Set exercise: Do not copy the pictures; transcribe all other material exactly.
────────────────
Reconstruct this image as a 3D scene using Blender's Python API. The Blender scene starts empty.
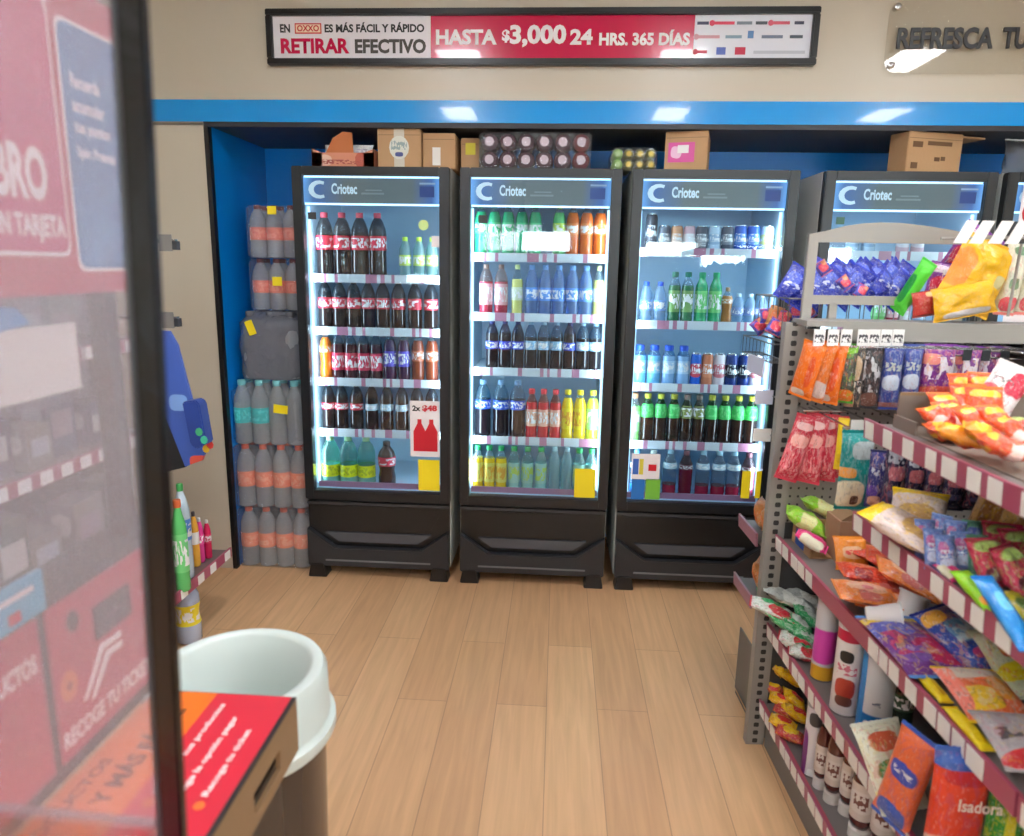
import bpy, math, random
from mathutils import Vector, Matrix, noise
R_ = random.Random(7)
scene = bpy.context.scene
COL = scene.collection

# ------------------------------------------------------------------ colours / materials
def lin(c):
    return tuple(((v/255)/12.92 if v/255 <= .04045 else ((v/255+.055)/1.055)**2.4) for v in c)
_M = {}
def mat(name, c, rough=.5, metal=0, emit=0, spec=.5, bump=0, bscale=60, coat=0):
    if name in _M: return _M[name]
    m = bpy.data.materials.new(name); m.use_nodes = True
    nt = m.node_tree; b = nt.nodes['Principled BSDF']
    b.inputs['Base Color'].default_value = (*lin(c), 1)
    b.inputs['Roughness'].default_value = rough
    b.inputs['Metallic'].default_value = metal
    b.inputs['Specular IOR Level'].default_value = spec
    b.inputs['Coat Weight'].default_value = coat
    if emit:
        b.inputs['Emission Color'].default_value = (*lin(c), 1)
        b.inputs['Emission Strength'].default_value = emit
    # every surface carries a little procedural variation
    tc = nt.nodes.new('ShaderNodeTexCoord'); n = nt.nodes.new('ShaderNodeTexNoise')
    n.inputs['Scale'].default_value = bscale; n.inputs['Detail'].default_value = 3
    nt.links.new(tc.outputs['Object'], n.inputs['Vector'])
    if bump:
        bp = nt.nodes.new('ShaderNodeBump'); bp.inputs['Strength'].default_value = bump; bp.inputs['Distance'].default_value = .01
        nt.links.new(n.outputs[0], bp.inputs['Height']); nt.links.new(bp.outputs[0], b.inputs['Normal'])
    mr = nt.nodes.new('ShaderNodeMapRange'); mr.inputs['To Min'].default_value = max(0, rough-.02); mr.inputs['To Max'].default_value = min(1, rough+.02)
    nt.links.new(n.outputs[0], mr.inputs['Value']); nt.links.new(mr.outputs[0], b.inputs['Roughness'])
    _M[name] = m
    return m

def clear(name, tint=(255, 255, 255), opac=.15, body=(235, 240, 245), rough=.03, ior=1.45, wrinkle=0):
    """thin clear sheet or plastic: transparent with a fresnel gloss and a little body"""
    if name in _M: return _M[name]
    m = bpy.data.materials.new(name); m.use_nodes = True
    nt = m.node_tree; nt.nodes.clear(); N = nt.nodes.new; L = nt.links.new
    out = N('ShaderNodeOutputMaterial'); tr = N('ShaderNodeBsdfTransparent'); df = N('ShaderNodeBsdfDiffuse'); gl = N('ShaderNodeBsdfGlossy')
    tr.inputs[0].default_value = (*lin(tint), 1); df.inputs[0].default_value = (*lin(body), 1); gl.inputs['Roughness'].default_value = rough
    m1 = N('ShaderNodeMixShader'); m1.inputs[0].default_value = opac
    tl = N('ShaderNodeBsdfTranslucent'); tl.inputs[0].default_value = (*lin(body), 1); m0 = N('ShaderNodeMixShader'); m0.inputs[0].default_value = .5
    L(df.outputs[0], m0.inputs[1]); L(tl.outputs[0], m0.inputs[2])
    L(tr.outputs[0], m1.inputs[1]); L(m0.outputs[0], m1.inputs[2])
    fr = N('ShaderNodeFresnel'); fr.inputs[0].default_value = ior
    ge = N('ShaderNodeNewGeometry'); fm = N('ShaderNodeMath'); fm.operation = 'SUBTRACT'; fm.inputs[0].default_value = 1; L(ge.outputs['Backfacing'], fm.inputs[1])
    fx = N('ShaderNodeMath'); fx.operation = 'MULTIPLY'; L(fr.outputs[0], fx.inputs[0]); L(fm.outputs[0], fx.inputs[1])
    m2 = N('ShaderNodeMixShader'); L(fx.outputs[0], m2.inputs[0]); L(m1.outputs[0], m2.inputs[1]); L(gl.outputs[0], m2.inputs[2])
    if wrinkle:
        tc = N('ShaderNodeTexCoord'); n = N('ShaderNodeTexNoise'); n.inputs['Scale'].default_value = 14; n.inputs['Detail'].default_value = 5; n.inputs['Distortion'].default_value = 1.2
        L(tc.outputs['Object'], n.inputs['Vector'])
        bp = N('ShaderNodeBump'); bp.inputs['Strength'].default_value = wrinkle; bp.inputs['Distance'].default_value = .03
        L(n.outputs[0], bp.inputs['Height']); L(bp.outputs[0], gl.inputs['Normal']); L(bp.outputs[0], df.inputs['Normal']); L(bp.outputs[0], fr.inputs['Normal'])
    L(m2.outputs[0], out.inputs[0])
    _M[name] = m
    return m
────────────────
Answer for this exercise:
Reconstruct this image as a 3D scene using Blender's Python API. The Blender scene starts empty.
import bpy, math, random
from mathutils import Vector, Matrix, noise
R_ = random.Random(7)
scene = bpy.context.scene
COL = scene.collection

# ------------------------------------------------------------------ colours / materials
def lin(c):
    return tuple(((v/255)/12.92 if v/255 <= .04045 else ((v/255+.055)/1.055)**2.4) for v in c)
_M = {}
def mat(name, c, rough=.5, metal=0, emit=0, spec=.5, bump=0, bscale=60, coat=0):
    if name in _M: return _M[name]
    m = bpy.data.materials.new(name); m.use_nodes = True
    nt = m.node_tree; b = nt.nodes['Principled BSDF']
    b.inputs['Base Color'].default_value = (*lin(c), 1)
    b.inputs['Roughness'].default_value = rough
    b.inputs['Metallic'].default_value = metal
    b.inputs['Specular IOR Level'].default_value = spec
    b.inputs['Coat Weight'].default_value = coat
    if emit:
        b.inputs['Emission Color'].default_value = (*lin(c), 1)
        b.inputs['Emission Strength'].default_value = emit
    # every surface carries a little procedural variation
    tc = nt.nodes.new('ShaderNodeTexCoord'); n = nt.nodes.new('ShaderNodeTexNoise')
    n.inputs['Scale'].default_value = bscale; n.inputs['Detail'].default_value = 3
    nt.links.new(tc.outputs['Object'], n.inputs['Vector'])
    if bump:
        bp = nt.nodes.new('ShaderNodeBump'); bp.inputs['Strength'].default_value = bump; bp.inputs['Distance'].default_value = .01
        nt.links.new(n.outputs[0], bp.inputs['Height']); nt.links.new(bp.outputs[0], b.inputs['Normal'])
    mr = nt.nodes.new('ShaderNodeMapRange'); mr.inputs['To Min'].default_value = max(0, rough-.02); mr.inputs['To Max'].default_value = min(1, rough+.02)
    nt.links.new(n.outputs[0], mr.inputs['Value']); nt.links.new(mr.outputs[0], b.inputs['Roughness'])
    _M[name] = m
    return m

def clear(name, tint=(255, 255, 255), opac=.15, body=(235, 240, 245), rough=.03, ior=1.45, wrinkle=0):
    """thin clear sheet or plastic: transparent with a fresnel gloss and a little body"""
    if name in _M: return _M[name]
    m = bpy.data.materials.new(name); m.use_nodes = True
    nt = m.node_tree; nt.nodes.clear(); N = nt.nodes.new; L = nt.links.new
    out = N('ShaderNodeOutputMaterial'); tr = N('ShaderNodeBsdfTransparent'); df = N('ShaderNodeBsdfDiffuse'); gl = N('ShaderNodeBsdfGlossy')
    tr.inputs[0].default_value = (*lin(tint), 1); df.inputs[0].default_value = (*lin(body), 1); gl.inputs['Roughness'].default_value = rough
    m1 = N('ShaderNodeMixShader'); m1.inputs[0].default_value = opac
    tl = N('ShaderNodeBsdfTranslucent'); tl.inputs[0].default_value = (*lin(body), 1); m0 = N('ShaderNodeMixShader'); m0.inputs[0].default_value = .5
    L(df.outputs[0], m0.inputs[1]); L(tl.outputs[0], m0.inputs[2])
    L(tr.outputs[0], m1.inputs[1]); L(m0.outputs[0], m1.inputs[2])
    fr = N('ShaderNodeFresnel'); fr.inputs[0].default_value = ior
    ge = N('ShaderNodeNewGeometry'); fm = N('ShaderNodeMath'); fm.operation = 'SUBTRACT'; fm.inputs[0].default_value = 1; L(ge.outputs['Backfacing'], fm.inputs[1])
    fx = N('ShaderNodeMath'); fx.operation = 'MULTIPLY'; L(fr.outputs[0], fx.inputs[0]); L(fm.outputs[0], fx.inputs[1])
    m2 = N('ShaderNodeMixShader'); L(fx.outputs[0], m2.inputs[0]); L(m1.outputs[0], m2.inputs[1]); L(gl.outputs[0], m2.inputs[2])
    if wrinkle:
        tc = N('ShaderNodeTexCoord'); n = N('ShaderNodeTexNoise'); n.inputs['Scale'].default_value = 14; n.inputs['Detail'].default_value = 5; n.inputs['Distortion'].default_value = 1.2
        L(tc.outputs['Object'], n.inputs['Vector'])
        bp = N('ShaderNodeBump'); bp.inputs['Strength'].default_value = wrinkle; bp.inputs['Distance'].default_value = .03
        L(n.outputs[0], bp.inputs['Height']); L(bp.outputs[0], gl.inputs['Normal']); L(bp.outputs[0], df.inputs['Normal']); L(bp.outputs[0], fr.inputs['Normal'])
    L(m2.outputs[0], out.inputs[0])
    _M[name] = m
    return m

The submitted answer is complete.